Lyzza
Music

Meet Lyzza, the Brazilian Artist Shaping Club Music While On a Quest to Find Herself

Photo by Marc Asekhame.

If your last name is Silva, chances are you might be Brazilian. Like Smith in the U.S. or Hernández in Mexico, Silva is a common family name in Brazil. And yet, it took a while for one member of the clan to come to terms with her own heritage. Born in Brazil and raised in the Netherlands, Lysa da Silva realized early on that she would be neither this nor that, but it took a couple of DJ classes and several EPs for her to manifest such a feeling in the shape of music. With her first mixtape, Mosquito, under the moniker Lyzza, the 20-something artist wears as many hats as she wants to annoy easy-listeners and embrace a sort of non-sited, in-between music — just like herself.

“I was really young when I first accepted that I wouldn’t be just one thing,” Lyzza says from her room in Amsterdam, in front of a wall covered with photos and wrinkled papers; notes and hand drawings of all sorts. “I got here when I was a child, so I don’t necessarily know what it is to be Dutch, and I don’t know what it is to be Brazilian either. I do believe, though, that making music is how I connect with Brazilian culture.”

As if she needed to prove her own hypothesis empirically, Lyzza headed to Brazil a few months ago after almost 10 years since she had last visited. Returning to her home country was also a chance to finish her mixtape and connect with artists and crews she had met online or briefly during European tours. Among underground techno parties and baile funk street gigs, Lyzza found time to link up with Limitrofe TV. This video collective was founded by artists Enantios Dromos and Pe Ferreira in 2017 and rapidly became a cutting-edge platform for queer artists in Brazil. In collaboration with them, Lyzza and her friends shot a fun video at a Brazilian beach for the song “Ressaca.” This is one of the tracks featured in her first mixtape, Mosquito, released last week by Ninja Tune’s imprint label Big Dada — a first for a Latin American artist.

The mixtape is a transdisciplinary club pop experiment that ranges from bouncy post-PC Music songs like “Lucky You” to gritty beats and fast-tempo dance floor joints like “Hold Me.” All of the tracks are written, produced, mixed, mastered, and interpreted by Lyzza. It’s a one-woman band endeavor; a musical patchwork that echoes Lyzza’s self as part of a generation crossing genre tags as easily as gender labels. “Bjork, Arca, and even Lil Uzi have gone beyond categories. Why are we put in boxes?” she says. 

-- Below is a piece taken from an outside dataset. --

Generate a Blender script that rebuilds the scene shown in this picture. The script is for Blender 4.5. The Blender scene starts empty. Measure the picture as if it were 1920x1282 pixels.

Mosquito also mirrors the months Lyzza spent in lockdown, back in the room she used to sleep in her mom’s house, away from the clubs and DJ booths that saw her blossom as an artist. “When I’m playing as a DJ, it’s like Alice getting into the rabbit’s hole. I’m the crowd’s puppet master,” she says. “But I’m making music. It’s me expressing my feelings, dealing with my anxiety, all alone in my room.”

Before growing into Lyzza, Lysa was a young kid roaming through Tumblr aesthetics repositories and YouTube’s first music videos. “My mom was a babysitter for a rich family, so while she was working, I was all by myself,” she explains. As a teenager craving to express herself, she enrolled in a local music workshop by the skilled Dutch DJ and producer Jarreau Vandal. “I was playing some weird things at the end of the class, and he told me, ‘I think you got talent!’ Then I got my first gig as a DJ, but I was 16, so I told them I was 17 and was about to turn 18,” Lyzza recalls while laughing.

“I was really young when I first accepted that I wouldn’t be just one thing. I don’t necessarily know what it is to be Dutch, and I don’t know what it is to be Brazilian either. I do believe, though, that making music is how I connect with Brazilian culture.”

It didn’t take long for her to become a go-to DJ in the Amsterdam club music scene and then go beyond that. Within a couple of months, Lyzza was living in London and lined up for Boiler Room nights, clubs in Ibiza, or left-field techno stages at European festivals. “Amsterdam has a club culture, but it’s more institutionalized, whereas London is more experimental,” she says. “There aren’t many young, black DJs in Amsterdam. And at the parties I was playing, I felt I was only accepted by queer and POC people, or by people who read in Pitchfork I was cool — so they didn’t really understand me.” 

With Mosquito, Lyzza gets closer to fulfilling her dreams and growing as an artist. It’s like a rite of passage: not only was the mixtape concocted in her old bedroom, surrounded by walls covered with childish and teenager memories, but it also sent her back to Brazil. Like a comeback journey, her debut mixtape is a step back so Lyzza can move forward for herself, her family, and her fans: “If I can be who I want to be, this gives strength to people who want to be themselves.”